Two other works in this room consist of composite images and are from the Spectra Suite (spectra as in spectrum of color). Other images, such as a leg or a lute, are recognizable, and the palette of strong, clear color is the same. The Pastimes of Narcissus deals with a theme that has engaged Adi Da since his days as a young man fresh out of college when he “had located the source of suffering and misadventure in myself and recognized it as the pattern and drama of Narcissus.” Narcissus is the Greek god who was condemned to contemplate his own reflection eternally and signified for Adi Da the state of separation and self-absorption that constitutes “ordinary consciousness.” “I sought an encounter with Reality that would release me from Narcissus,” a pursuit that monopolized Adi Da’s life until the age of thirty when he underwent what he calls “my Divine re-Awakening.”

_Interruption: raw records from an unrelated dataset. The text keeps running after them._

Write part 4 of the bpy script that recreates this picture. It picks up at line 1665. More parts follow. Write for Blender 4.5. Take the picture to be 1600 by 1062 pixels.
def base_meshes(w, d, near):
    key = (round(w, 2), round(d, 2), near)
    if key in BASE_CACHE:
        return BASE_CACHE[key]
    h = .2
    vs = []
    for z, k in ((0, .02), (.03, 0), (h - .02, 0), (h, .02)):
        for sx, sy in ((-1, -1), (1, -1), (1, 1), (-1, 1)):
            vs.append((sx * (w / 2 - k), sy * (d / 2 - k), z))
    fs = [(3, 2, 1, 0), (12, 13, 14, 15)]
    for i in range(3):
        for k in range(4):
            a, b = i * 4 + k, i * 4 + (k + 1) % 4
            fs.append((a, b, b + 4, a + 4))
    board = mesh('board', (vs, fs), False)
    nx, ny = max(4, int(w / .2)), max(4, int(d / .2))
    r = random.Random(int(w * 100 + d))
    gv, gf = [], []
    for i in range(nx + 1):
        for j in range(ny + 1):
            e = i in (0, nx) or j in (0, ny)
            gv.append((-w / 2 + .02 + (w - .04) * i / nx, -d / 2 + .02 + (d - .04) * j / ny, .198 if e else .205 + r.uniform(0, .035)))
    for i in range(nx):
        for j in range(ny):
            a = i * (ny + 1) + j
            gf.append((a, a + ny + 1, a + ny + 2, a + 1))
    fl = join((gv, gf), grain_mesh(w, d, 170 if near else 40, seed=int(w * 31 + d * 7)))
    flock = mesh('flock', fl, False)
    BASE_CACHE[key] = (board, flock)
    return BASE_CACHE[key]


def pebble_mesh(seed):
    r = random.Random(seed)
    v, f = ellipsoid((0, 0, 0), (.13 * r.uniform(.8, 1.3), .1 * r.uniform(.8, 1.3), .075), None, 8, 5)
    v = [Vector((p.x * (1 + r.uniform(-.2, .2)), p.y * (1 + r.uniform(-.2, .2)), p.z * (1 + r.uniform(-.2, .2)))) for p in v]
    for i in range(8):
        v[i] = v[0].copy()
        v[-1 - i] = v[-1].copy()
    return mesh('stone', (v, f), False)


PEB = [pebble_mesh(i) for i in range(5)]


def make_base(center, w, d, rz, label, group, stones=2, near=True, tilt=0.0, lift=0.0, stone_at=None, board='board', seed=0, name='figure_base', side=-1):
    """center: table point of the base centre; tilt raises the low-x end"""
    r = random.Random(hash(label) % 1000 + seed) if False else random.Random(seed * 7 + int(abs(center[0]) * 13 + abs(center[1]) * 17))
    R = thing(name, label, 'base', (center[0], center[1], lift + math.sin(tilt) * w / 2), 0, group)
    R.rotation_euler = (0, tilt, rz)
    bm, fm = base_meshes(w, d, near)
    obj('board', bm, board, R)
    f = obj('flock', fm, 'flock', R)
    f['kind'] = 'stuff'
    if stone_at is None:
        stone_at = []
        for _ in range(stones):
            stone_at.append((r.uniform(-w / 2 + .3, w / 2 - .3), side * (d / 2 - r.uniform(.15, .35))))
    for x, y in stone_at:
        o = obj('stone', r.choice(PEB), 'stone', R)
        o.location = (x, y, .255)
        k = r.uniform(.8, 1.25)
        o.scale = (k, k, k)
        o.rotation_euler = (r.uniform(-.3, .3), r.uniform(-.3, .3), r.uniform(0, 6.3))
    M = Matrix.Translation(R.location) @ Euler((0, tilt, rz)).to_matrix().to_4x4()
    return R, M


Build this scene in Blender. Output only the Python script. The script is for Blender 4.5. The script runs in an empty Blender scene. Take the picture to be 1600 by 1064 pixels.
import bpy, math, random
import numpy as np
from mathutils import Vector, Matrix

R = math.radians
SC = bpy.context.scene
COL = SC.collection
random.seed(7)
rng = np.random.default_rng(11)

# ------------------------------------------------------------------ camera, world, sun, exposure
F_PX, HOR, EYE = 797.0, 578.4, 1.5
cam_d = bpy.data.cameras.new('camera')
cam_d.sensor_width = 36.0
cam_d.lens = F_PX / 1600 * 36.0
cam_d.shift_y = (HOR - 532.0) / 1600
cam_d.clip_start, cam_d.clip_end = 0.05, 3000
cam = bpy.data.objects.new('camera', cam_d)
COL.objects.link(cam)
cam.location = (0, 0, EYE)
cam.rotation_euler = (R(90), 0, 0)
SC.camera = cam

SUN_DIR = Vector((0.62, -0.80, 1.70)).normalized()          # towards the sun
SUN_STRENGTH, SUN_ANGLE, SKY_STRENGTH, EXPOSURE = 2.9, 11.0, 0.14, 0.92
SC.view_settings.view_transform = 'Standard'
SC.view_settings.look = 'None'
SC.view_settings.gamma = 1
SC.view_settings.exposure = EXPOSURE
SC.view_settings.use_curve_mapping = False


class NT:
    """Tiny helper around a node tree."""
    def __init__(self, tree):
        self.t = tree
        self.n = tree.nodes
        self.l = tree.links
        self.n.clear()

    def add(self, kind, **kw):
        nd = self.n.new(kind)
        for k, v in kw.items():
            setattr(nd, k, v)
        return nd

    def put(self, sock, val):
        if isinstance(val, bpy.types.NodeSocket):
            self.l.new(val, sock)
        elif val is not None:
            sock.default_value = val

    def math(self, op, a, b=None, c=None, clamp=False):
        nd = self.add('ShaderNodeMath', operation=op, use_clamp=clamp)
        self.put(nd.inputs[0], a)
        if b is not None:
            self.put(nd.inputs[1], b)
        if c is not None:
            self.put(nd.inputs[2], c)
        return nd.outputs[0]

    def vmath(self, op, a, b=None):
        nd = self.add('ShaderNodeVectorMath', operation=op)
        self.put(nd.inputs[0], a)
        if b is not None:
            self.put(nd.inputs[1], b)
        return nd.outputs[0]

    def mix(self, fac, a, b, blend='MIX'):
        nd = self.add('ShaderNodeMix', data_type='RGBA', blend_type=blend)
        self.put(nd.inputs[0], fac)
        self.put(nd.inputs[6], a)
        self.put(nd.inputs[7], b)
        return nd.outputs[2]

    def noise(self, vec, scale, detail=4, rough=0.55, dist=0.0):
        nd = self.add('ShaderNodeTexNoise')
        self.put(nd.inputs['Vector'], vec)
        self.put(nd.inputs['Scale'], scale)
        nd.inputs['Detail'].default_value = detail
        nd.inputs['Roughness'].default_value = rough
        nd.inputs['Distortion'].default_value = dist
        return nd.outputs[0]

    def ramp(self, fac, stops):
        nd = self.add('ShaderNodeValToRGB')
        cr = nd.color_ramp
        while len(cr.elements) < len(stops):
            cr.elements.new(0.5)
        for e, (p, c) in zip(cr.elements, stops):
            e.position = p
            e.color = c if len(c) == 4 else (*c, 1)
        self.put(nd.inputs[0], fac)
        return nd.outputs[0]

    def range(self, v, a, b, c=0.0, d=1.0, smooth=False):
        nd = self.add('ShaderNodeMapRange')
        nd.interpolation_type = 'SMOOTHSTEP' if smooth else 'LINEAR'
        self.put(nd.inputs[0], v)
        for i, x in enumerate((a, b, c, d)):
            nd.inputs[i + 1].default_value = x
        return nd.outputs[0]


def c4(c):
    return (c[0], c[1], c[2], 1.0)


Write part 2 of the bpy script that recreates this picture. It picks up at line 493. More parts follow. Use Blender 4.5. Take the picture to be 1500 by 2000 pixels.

The other multiple-image piece in this room, The Room Itself Is the Only Witness to the Three Common States, has a chair floating in the wide girth of the white border that surrounds the central image. The chair, in Adi Da’s lexicon, is the seat of consciousness, and the room indicates the space and the condition of nonduality, where subject and object are one. The fourth piece has only a single image—an unadorned straight-backed chair—several of which are placed in simple room-like spaces defined by broad bands of rainbow color, the “fundamental room of human awareness” in Adi Da’s symbolism.
The third room contains the riveting sequence of 899 images projected on the LCD screen, a veritable twenty-first-century mandala. After checking out the companion works in this smallest of the exhibition rooms—works that elaborate the same visual ideas of the geometric shapes that constitute the screen’s unfolding imagery—I gave myself over to the meditative allure of the screen and quickly entered a state of visual bliss.
*All quotes are presented as they appear in Adi Da’s writings.